Anniversaries are a weird thing. They are artificial, really. There isn’t really a point to them other than marking that something significant happened on this day once, at least a year ago. Yet we use them as an excuse to revisit all occasions both positive and negative: marriages, deaths, shops opening, wars ending. Reading the newspapers this morning, I came across a feature about Easter 1916 regarding its own anniversary. What struck me about the feature, though, was not so much its focus on the event itself, as we so often dwell upon with war memorials, but on the ripple of events that this one event triggered. The way it influenced how we have seen other conflicts since, the way it changed the shape of a nation, and the progress that has been made since that day, which we recognise all the more in remembering what happened in the past. Indeed, the only real purpose I can see for anniversaries is that they remind you to take stock of what exists today in light of, and sometimes in spite of, what has passed.

A year ago, today, this day ended and I was rock bottom. I spent the end of 10th April, or more like the early hours of 11th April, 2015 having the cuts and bruises on my naked body photographed in front of the police for forensic evidence, after being violently sexually assaulted on my own street on the way home from seeing friends. This day, a year ago, nothing could take off the bleak lenses that I was seeing the world through. It was, contrary to today, one of the worst days of my life.

Not every day is, or has been, a great day like today. There were the days of post-traumatic stress, the days of flashbacks and night terrors. There were the days of intrusion and invasiveness by a few notorious newspapers that, unlike the others, forgot that I was a human being and not just a news story. There were the days of court hearings, police visits, anxious waiting for phone calls, Twitter trolls, hate mail, rape threats – you name it. There were also just those ordinary crappy days that are a fact of life – the days of exams, of bad weather, of people being a bit shit, of getting the flu, of missing your bus even when you’ve just run a mile to catch it and everyone at the stop is staring at you like a fool. Not every day is a perfect day, for anyone. Of course it isn’t. It might look like it is for some rich kids on Instagram, but inevitably the days we project for others to see aren’t ever the whole story.
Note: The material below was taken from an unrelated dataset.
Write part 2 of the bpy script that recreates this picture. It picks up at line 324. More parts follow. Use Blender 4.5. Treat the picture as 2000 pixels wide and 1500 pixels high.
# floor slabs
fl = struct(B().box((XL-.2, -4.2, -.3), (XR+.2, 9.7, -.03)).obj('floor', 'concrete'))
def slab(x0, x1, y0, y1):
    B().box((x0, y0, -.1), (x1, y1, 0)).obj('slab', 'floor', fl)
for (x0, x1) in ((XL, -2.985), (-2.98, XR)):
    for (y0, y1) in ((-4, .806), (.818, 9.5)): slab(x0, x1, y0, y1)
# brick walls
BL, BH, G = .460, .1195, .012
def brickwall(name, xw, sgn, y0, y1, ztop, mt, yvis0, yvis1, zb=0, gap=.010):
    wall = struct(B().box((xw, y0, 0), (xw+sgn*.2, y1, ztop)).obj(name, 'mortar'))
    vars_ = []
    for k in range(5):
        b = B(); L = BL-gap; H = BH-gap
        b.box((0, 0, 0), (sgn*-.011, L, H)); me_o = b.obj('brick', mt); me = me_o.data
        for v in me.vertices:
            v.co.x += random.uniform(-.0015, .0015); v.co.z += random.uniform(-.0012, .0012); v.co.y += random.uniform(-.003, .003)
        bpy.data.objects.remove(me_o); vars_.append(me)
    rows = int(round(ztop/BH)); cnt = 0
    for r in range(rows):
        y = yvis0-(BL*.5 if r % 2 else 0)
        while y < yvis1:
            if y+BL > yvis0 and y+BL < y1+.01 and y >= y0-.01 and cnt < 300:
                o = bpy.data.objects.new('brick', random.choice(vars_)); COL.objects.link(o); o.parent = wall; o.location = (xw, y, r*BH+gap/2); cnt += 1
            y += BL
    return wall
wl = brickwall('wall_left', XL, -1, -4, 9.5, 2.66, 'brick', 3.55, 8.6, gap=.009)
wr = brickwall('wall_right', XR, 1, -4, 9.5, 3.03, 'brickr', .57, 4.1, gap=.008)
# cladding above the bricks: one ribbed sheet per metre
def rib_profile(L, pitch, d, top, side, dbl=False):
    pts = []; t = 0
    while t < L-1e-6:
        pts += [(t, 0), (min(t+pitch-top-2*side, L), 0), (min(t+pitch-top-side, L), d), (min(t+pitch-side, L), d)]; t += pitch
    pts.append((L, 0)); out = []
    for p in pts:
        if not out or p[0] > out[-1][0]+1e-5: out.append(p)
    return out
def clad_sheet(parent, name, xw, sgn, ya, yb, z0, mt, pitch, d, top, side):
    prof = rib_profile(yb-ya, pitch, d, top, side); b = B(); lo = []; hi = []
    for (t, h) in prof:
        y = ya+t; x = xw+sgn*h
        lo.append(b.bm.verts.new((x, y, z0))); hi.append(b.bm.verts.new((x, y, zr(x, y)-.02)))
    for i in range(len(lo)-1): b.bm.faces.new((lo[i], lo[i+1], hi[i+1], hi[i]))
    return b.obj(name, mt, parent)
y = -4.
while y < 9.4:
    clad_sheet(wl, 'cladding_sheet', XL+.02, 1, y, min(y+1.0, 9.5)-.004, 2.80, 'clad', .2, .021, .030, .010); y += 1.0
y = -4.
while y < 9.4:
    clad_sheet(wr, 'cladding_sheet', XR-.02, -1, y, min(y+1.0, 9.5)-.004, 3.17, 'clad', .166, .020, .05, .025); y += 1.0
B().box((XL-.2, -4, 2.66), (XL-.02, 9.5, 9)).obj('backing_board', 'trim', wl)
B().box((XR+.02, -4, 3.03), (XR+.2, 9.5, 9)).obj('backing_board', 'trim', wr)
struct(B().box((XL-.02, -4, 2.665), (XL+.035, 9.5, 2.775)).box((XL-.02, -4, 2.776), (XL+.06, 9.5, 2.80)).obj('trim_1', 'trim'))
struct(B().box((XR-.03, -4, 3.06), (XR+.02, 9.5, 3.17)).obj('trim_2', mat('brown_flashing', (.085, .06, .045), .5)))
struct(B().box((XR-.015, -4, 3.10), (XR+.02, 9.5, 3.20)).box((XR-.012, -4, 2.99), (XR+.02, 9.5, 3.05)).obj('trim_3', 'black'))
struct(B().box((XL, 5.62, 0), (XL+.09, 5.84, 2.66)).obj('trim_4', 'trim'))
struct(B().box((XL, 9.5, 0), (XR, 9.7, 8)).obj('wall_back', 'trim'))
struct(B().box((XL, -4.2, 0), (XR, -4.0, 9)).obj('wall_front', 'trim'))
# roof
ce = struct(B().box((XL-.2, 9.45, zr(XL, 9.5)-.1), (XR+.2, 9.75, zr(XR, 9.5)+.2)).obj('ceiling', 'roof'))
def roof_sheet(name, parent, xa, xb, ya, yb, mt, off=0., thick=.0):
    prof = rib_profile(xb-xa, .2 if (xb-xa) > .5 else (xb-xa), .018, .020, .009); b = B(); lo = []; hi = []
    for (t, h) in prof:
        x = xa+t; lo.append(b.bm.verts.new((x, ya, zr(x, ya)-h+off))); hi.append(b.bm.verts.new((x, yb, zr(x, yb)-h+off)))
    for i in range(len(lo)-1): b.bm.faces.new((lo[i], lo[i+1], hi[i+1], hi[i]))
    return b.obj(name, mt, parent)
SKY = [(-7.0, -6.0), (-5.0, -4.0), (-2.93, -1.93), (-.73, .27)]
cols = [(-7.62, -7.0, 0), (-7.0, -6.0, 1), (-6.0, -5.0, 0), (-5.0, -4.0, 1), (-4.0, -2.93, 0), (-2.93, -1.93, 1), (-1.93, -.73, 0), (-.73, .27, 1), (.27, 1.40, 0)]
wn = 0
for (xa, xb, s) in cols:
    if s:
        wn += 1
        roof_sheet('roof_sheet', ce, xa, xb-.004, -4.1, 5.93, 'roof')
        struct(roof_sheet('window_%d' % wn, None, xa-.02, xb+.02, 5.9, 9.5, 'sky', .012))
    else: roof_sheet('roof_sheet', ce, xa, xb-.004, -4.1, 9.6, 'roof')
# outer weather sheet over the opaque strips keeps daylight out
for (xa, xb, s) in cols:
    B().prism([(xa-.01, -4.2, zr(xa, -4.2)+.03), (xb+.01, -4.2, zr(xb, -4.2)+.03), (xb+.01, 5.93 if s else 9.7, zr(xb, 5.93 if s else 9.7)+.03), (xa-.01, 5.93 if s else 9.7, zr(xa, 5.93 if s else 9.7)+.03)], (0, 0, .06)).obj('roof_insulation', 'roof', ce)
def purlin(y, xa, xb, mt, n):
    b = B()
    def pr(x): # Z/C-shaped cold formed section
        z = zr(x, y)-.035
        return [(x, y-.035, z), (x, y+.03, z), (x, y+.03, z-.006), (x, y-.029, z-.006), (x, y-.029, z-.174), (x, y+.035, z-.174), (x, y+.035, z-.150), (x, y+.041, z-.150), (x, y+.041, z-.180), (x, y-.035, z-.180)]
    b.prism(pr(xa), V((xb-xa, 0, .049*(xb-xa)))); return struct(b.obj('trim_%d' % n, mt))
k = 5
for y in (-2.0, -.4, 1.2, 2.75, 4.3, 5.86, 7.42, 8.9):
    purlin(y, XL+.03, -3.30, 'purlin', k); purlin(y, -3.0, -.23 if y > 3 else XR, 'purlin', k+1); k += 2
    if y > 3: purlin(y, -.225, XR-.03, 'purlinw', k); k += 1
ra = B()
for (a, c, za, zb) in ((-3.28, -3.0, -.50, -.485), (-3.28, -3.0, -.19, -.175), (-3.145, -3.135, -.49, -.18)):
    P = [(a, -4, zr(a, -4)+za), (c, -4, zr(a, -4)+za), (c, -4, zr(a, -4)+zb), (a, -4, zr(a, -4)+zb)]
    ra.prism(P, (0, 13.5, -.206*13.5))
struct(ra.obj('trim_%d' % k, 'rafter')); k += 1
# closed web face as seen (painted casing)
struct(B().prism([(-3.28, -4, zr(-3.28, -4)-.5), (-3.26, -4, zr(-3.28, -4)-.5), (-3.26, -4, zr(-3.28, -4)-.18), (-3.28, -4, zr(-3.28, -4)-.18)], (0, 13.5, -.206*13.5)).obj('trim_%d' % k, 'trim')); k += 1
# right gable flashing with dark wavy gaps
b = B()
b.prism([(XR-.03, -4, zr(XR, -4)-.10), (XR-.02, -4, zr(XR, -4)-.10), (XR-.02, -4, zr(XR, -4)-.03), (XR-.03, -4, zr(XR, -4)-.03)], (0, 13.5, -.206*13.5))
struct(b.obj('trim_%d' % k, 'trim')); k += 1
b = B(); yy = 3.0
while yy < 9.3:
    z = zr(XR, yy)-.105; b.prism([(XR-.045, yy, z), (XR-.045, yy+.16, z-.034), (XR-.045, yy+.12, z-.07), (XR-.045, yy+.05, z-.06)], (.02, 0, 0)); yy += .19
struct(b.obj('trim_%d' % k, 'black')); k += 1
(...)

We’re all human. ­(Back at it again with the clichés.) We can’t always pick which days we will feel on top of the world, and which days we will feel like the world is a dark place to be.

But when I take stock of this year, and the significance of this day, it is not those darker moments that stand out for me. This ‘anniversary’ does not make me want to think about this day last year, but about the year that fell between. I don’t want to define the year that fell between 10th April 2015 and 10th April 2016 by the incidents that tainted it, but by the incidents that transformed the energy of injustice, upset and anger from the negative incidents of this year into things to feel positive about: by the community on here; by the fantastic people I have had the chance to collaborate with through #NotGuilty to encourage social change: The Schools Consent Project, My Body Back, The Clear Lines Festival, Amongst Women Festival, Women of the World Festival, TED, Cambridge4Consent, The Survivors Collective, Goblin Baby Theatre…the list goes on; by the incredible, brave contributors we have had to this site – sharing their stories and, through every word, standing up for fellow survivors and themselves, stressing that no individual is alone or to blame for what they have gone through; by the inspiring survivors of assault that I have spoken to at our support groups and events, in the street, via email; by the people who have found solace and felt encouraged by #NotGuilty; by the days like today that remind me that I, and my life, are so much more than something that tried to define me and overcome me for a while, and that I can aim to have days like today every day if I want to; by the people in my life who I see every day, the people I share meals and stories with, the people who make me laugh.

#NotGuilty started as a tiny article in a student newspaper, not even half a page, towards the end of the paper, past even the blind dates and adverts. Little did we know it would ever catch public attention, let alone travel worldwide. Before we launched the campaign, I remember saying to my family that if we managed to reach out to just one person, to make even just one individual feel a little less alone and a little stronger, then I would feel that it had all been worth doing.

The world feels a lot closer with all of you who have read, contributed to, written about, engaged with, reached out to, and been part of the campaign this year. In the letter that kick-started the campaign, I told my attacker that he had not proved any weakness in me or my community, but had only demonstrated the solidarity of humanity, and confirmed my opinion that there are infinitely more good people in the world than bad. Infinitely more people than even I could have imagined, it seems. Without whom, I could never have anticipated such a transformation from negative to positive events ever being possible.

When I clocked the date today I wasn’t initially going to write about it, fearing that it could all too easily make ‘the year in between’ into an ‘anniversary’ of one especially bad day – that day changed my life, but it was people who transformed and shaped my experiences.

Once I started, though, the words simply poured out and I am glad they did. If only so I can say to all of you who made it possible: thank you.